We have been going to a Church near us for about 4 years and have recently parted ways with them. It was kind of hard for me, but I feel it was the right move for our family. There was a big to do about "raising up a church" in the area, like there aren't enough right? Well, there was more serving the "Church" as opposed to serving people, which is what Harm and I feel is the real call for us as humans, and especially Christians. There are a lot of Churches out there that are all about the presentation and that is cool, because you can attract a lot of people that may not ever come to Church come to check it out. I am all about that, but when you are preaching EVERY Sunday about giving to the Church (building fund or pastors) that seems a little off track to me. I understand that you need finances in order to make a Church or any kind of ministry work, but there is also an element of faith that should be paramount to the development. I am not where I need to be in the giving area of my life, but that is what I am trying to change. But I can't see giving so much to a building fund and not giving to those who need our services in the community. I feel that it is our job. And I am not talking just cash, I am talking something as little as giving out can drinks at an intersection, or many other random acts of kindness. I want to be a part of something like that. I want a Church that teaches the word of God, that is all about God and giving and community. I want a Church that is forward thinking of course but that is not so concerned about the biggest baddest building or music. Help us oh God to come back to the realization that it is you who needs to be at the top of our agenda and sharing your word with everyone we can in a way that is relevant to their life and not preachy, but rather inviting. Help us to be firm in our beliefs and to be able to love everyone and to forgive. Help us to share our love with everyone and be totally devoted to you. You are amazinig and I love you!!!

Amen.

Saturday, April 14, 2007

Slow moving Saturdays

Well, this is my first blog. Hopefully it is cool. First I just want to start by saying I love life. My beautiful wife Harmony is so freakin awesome. I have two kids Samuel and Ashton. I love God and what he as done for my life. It is amazing how he has worked in my life and through all my wrongs, he has stayed by my side.

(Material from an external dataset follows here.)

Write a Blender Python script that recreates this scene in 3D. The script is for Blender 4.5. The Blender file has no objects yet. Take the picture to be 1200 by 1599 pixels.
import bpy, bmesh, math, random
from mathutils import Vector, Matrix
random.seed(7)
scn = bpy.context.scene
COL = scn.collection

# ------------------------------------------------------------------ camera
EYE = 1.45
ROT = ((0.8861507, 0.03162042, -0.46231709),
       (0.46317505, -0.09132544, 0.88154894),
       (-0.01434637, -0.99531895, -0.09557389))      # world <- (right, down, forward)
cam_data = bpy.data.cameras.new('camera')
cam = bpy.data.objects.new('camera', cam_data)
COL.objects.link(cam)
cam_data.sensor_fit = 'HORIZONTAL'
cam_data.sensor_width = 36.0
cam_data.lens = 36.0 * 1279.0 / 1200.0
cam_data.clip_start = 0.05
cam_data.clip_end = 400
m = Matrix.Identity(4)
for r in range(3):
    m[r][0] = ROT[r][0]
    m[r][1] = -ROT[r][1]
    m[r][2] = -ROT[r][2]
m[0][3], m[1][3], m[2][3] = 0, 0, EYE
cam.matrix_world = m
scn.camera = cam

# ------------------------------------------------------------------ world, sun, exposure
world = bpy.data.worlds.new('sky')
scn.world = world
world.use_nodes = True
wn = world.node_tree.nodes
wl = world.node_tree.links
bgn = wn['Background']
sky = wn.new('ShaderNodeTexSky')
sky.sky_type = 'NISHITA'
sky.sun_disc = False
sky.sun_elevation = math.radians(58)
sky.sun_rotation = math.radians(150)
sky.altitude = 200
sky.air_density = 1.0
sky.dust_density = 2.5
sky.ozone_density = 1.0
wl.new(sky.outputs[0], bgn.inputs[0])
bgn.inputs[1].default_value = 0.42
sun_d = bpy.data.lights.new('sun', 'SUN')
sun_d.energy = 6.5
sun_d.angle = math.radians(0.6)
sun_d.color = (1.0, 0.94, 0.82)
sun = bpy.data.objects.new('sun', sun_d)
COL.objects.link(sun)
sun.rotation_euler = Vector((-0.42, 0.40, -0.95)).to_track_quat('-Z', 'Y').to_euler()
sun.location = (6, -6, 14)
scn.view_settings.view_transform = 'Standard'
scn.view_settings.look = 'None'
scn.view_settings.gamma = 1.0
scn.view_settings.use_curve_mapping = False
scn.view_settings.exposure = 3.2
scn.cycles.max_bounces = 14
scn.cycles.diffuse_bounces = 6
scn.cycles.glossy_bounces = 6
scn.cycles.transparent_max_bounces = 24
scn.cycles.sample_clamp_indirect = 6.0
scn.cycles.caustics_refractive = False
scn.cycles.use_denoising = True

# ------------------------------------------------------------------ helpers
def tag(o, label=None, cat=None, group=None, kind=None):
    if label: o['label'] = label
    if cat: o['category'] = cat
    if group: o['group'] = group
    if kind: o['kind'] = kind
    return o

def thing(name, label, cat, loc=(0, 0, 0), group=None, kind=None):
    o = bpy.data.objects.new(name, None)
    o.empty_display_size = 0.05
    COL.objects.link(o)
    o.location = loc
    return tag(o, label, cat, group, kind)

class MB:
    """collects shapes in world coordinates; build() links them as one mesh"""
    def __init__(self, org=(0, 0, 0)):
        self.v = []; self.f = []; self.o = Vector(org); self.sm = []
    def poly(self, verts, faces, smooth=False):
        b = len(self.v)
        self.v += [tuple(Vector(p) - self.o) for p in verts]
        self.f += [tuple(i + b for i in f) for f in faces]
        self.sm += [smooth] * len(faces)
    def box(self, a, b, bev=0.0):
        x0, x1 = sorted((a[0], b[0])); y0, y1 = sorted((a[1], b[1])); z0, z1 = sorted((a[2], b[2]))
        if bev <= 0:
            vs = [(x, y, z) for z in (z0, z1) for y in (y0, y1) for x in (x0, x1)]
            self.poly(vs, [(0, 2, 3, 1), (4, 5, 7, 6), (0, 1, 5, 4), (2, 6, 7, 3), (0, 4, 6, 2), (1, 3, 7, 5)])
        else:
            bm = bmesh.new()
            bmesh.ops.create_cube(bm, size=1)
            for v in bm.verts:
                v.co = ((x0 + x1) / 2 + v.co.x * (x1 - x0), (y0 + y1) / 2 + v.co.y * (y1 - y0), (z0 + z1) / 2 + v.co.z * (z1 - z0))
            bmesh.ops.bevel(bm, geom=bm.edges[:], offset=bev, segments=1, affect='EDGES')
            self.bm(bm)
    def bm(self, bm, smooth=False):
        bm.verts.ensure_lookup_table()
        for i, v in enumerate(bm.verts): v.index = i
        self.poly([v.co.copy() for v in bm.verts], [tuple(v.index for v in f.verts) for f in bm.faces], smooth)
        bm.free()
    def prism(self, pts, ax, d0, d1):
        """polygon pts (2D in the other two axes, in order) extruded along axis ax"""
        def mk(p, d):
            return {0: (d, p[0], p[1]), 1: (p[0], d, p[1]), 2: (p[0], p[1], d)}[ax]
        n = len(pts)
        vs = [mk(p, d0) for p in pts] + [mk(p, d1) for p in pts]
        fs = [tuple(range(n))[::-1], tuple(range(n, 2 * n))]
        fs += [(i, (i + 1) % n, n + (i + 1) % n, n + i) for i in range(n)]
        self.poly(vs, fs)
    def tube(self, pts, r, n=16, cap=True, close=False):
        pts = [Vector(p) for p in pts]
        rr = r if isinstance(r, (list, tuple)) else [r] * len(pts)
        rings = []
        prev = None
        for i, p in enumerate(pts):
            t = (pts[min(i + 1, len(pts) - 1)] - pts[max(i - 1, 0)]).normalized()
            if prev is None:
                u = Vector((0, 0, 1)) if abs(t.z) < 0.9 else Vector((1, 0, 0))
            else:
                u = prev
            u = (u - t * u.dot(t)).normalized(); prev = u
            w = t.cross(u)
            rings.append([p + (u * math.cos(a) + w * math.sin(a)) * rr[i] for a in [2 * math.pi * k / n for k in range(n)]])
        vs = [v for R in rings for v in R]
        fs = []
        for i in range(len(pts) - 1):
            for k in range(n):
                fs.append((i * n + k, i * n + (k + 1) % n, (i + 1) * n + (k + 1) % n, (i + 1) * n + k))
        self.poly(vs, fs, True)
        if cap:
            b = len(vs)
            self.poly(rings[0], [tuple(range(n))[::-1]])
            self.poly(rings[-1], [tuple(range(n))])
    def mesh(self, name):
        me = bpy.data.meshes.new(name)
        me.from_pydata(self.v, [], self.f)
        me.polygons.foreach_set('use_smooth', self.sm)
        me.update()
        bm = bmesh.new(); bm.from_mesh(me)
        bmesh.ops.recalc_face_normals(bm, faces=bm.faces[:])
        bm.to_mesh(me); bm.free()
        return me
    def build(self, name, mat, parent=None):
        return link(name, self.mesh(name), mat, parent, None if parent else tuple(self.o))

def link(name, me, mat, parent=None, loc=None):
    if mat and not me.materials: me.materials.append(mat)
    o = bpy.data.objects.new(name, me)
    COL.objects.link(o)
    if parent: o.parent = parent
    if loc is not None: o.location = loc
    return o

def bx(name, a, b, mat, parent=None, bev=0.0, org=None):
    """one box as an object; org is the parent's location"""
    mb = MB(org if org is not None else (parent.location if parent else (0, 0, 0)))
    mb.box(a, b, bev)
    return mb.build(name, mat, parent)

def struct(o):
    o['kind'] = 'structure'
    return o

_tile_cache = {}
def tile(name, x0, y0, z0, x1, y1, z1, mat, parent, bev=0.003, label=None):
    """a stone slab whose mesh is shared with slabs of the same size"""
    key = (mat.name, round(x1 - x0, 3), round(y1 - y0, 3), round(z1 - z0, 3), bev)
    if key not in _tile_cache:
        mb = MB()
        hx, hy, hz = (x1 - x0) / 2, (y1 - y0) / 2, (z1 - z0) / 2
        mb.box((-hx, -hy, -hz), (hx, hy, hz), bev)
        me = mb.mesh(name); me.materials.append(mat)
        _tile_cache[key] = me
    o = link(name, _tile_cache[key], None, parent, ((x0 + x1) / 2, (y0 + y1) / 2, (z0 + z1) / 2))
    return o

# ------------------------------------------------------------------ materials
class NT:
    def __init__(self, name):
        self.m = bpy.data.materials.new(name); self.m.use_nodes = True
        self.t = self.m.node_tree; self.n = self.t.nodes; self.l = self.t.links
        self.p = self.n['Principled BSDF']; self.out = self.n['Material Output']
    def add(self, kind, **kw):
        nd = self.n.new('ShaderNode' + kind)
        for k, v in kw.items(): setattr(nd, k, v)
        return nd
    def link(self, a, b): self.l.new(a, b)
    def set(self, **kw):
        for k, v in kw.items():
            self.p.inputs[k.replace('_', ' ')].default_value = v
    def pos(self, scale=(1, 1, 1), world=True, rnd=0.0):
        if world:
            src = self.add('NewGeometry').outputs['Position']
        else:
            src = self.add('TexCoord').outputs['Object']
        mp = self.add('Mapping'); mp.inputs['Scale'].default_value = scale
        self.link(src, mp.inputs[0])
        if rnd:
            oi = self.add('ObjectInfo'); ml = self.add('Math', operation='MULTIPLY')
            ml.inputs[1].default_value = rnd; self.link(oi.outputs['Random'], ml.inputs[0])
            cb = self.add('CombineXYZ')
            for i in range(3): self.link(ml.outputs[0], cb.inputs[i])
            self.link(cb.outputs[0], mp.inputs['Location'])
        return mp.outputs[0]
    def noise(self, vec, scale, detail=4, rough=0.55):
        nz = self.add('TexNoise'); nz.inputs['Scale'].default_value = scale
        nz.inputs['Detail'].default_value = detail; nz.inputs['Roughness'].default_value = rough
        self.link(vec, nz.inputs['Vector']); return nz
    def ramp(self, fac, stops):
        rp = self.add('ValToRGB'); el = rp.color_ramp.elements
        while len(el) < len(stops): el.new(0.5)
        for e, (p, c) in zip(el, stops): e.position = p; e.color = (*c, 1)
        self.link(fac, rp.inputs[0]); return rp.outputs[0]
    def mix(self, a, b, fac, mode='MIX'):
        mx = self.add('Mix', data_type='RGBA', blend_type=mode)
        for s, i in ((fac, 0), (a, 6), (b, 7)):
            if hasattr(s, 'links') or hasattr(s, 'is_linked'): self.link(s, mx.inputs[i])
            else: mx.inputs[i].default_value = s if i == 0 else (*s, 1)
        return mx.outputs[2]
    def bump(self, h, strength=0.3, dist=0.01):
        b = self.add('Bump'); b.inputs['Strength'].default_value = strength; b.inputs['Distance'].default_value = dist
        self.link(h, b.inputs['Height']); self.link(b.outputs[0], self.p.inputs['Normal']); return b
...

I am a bass player among other instruments, but bass is my passion. I have played for @10 years now. I am into jazz, metal, country, old school r&b, funk pretty much everything! I hope to continue to play for a long time.

I am also into the outdoors. I work for Legacy Paddle sports which has acquired Heritage kayaks and has merged with Liquid Logic. We also have a line called Native Kayaks. I have worked in the kayak industry for 7 years and it is awesome. My family and I love to go camping, hiking, and paddling. It is a great way to worship and to just relax and meditate on life.

Well, I am going to close now with a thought. I feel that we as humans should come together as one in order to raise the next generations to empower them to take on the burdens that we have created. All the little things count. How can we be faithful with the big things if we can't even be trusted with the little things.